- Do fundo do meu quintal
Se na fazenda os escravos cantavam e dançavam no terreirão da Casa Grande ao som dos atabaques, no Pós-Abolição a cultura afro-brasileira sempre foi feita ao ar livre, em espaços abertos, no máximo ao abrigo de árvores frondosas. Nas cidades já não há quase espaços livres, mas nos subúrbios ainda há casas com quintais, uma tradição tipicamente lusitana. A expressão samba de fundo de quintal resume essa prática de reunir o grupo fora da casa, em meio ao que resta de natureza no meio urbano, travando contato direto com a força dos elementos.
Em um belíssimo livro-tributo dedicado à Velha Guarda da Portela, João Baptista Vargens e Carlos Monte mostram que a história do grupo está ligada sucessivamente a quatro quintais. Tudo começou no famoso quintal de Manacéa, onde Dona Neném preparava seu maravilhoso frango com quiabo. Antes do ensaio jogavam uma partida de sueca e depois o partido-alto rolava solto. Por obra dos deuses essa atmosfera foi eternizada no curta Partido Alto, de Leon Hirzman.
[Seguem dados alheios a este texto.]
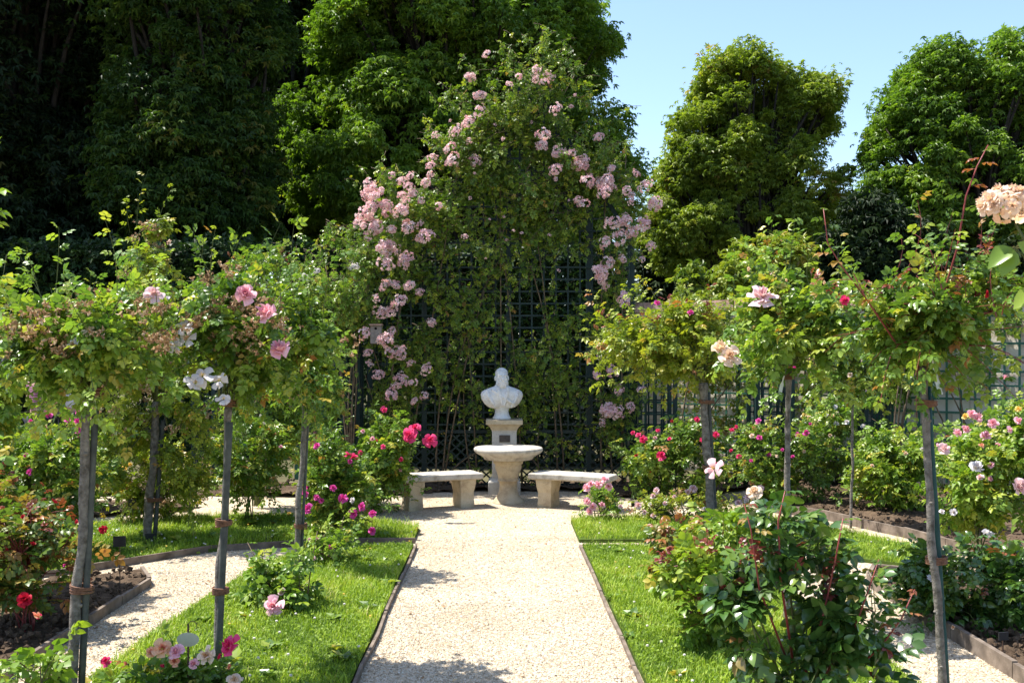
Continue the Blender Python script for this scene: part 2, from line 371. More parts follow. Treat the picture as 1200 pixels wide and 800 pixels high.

Na segunda metade da década de 70 os ensaios se transferiram para a casa e o quintal da Tia Doca, onde o prato principal, além do samba rasgado, era sopa de legumes ou de ervilha. Cantores de sucesso já começam a aparecer, para tomar parte na festa e para pescar novas composições para os seus discos como Roberto Ribeiro, Beth Carvalho e Jovelina Pérola Negra. Mas começou a haver movimento demais e a Velha Guarda partiu para o quintal do Argemiro, onde o samba tinha lugar nas quartas-feiras durante a década de 1980. Zeca Pagodinho e Martinho da Vila eram sempre bem chegados.
Certa vez o escritor angolano Manuel Rui, freqüentador de longa data das reuniões da Velha Guarda, traz junto sua mulher para a casa de Argemiro. O velho amigo é muito festejado pelos sambistas. Mas a mulher do escritor começa a chorar copiosamente. Depois ela explicou que se emocionara porque aquele tipo de reunião a fizera lembrar das festas na casa de seus avós em Luanda.